Recent signs of a stabilisation in the British housing market may be short-lived if high street mortgage rates over the past week are anything to go by.

Some fixed mortgage rates have crept up as much as 30 basis points, in part as hawkish rhetoric from Bank of England policymakers has stoked speculation of an imminent hike in the base rate, currently at 4.75 per cent.

Mortgage lenders, including Halifax, Abbey and Northern Rock, have recently raised their fixed rates on the back of rises in the bond yields and swaps which they are priced off.

The rise comes despite the fact that the central bank has left base rates steady since August and is expected to leave them unchanged at its meeting later this week.

"This should help to cool the housing market further. We've recently seen a sharp rise in money market rates which feed through to mortgage rates," said James Carrick, economist at ABN AMRO in London.

"The Bank of England might not need to follow through with a rate hike... if the money market has already done the job for them," he said.

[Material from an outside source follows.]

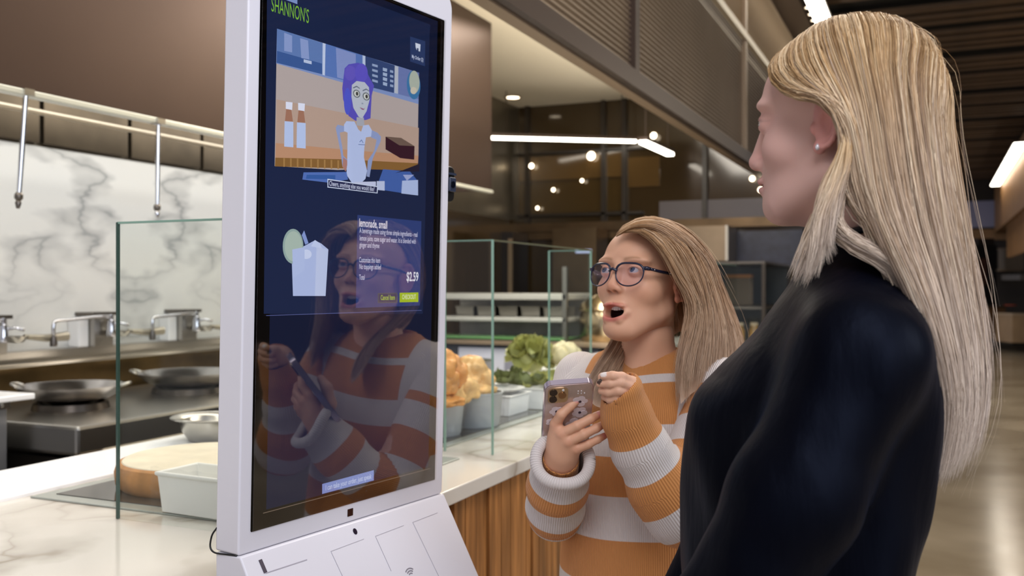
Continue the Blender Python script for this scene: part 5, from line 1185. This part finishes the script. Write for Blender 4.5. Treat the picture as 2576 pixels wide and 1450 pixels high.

House prices remain a hot issue in Britain where more than two-thirds of households own their own homes.

Climbing house prices, which have on average doubled over the past five years, have helped to sustain a consumer boom that has only recently begun to falter.

Price rises have tailed off in recent months, with the two largest mortgage lenders, Halifax and the Nationwide Building Society, reporting month-on-month changes in February of a 0.5 per cent fall and a 0.5 per cent rise respectively.

Policymakers are making efforts to ensure the housing market is heading for a soft landing and will not take off again and raise the risk of an even sharper correction in the future.

Ten-year gilt yields have risen by almost 30 basis points since the end of last year and interest rates as implied by short sterling futures have also shot up as investors shifted expectations from a rate cut to a rate hike as early as May.

Mortgage lenders who recently came into swap markets to hedge against rising funding costs found the deals they could get were not as good as those a few months ago, and some of them passed on those costs to borrowers.

Halifax last week raised the fixed interest rate paid by its borrowers for the first two years of their mortgages by 30 basis points to 5.29 per cent from 4.99 per cent. Another leading mortgage lender, Abbey, raised its equivalent rate by 10 basis points to 4.99 per cent. Although fixed-rate loans account for only around 35 per cent of the British mortgage market by value, they are seen as a key indicator of long-term trends in interest rates.

But despite the increase, mortgage rates are still near record lows and analysts still say a gentle slowdown, not a crash, seems the most likely scenario for the market.

"Whether or not the Bank will raise interest rates, the rise in mortgage rates is a fait accompli for those seeking to borrow. That should dampen the housing market," said Richard McGuire at RBC Capital Markets.

"We are probably in line for a bit of stagnation at the moment and I expect further correction along the way. However, I don't see any trigger to cause sharp downward pressure that previously occured in the housing market crash of the 1990s."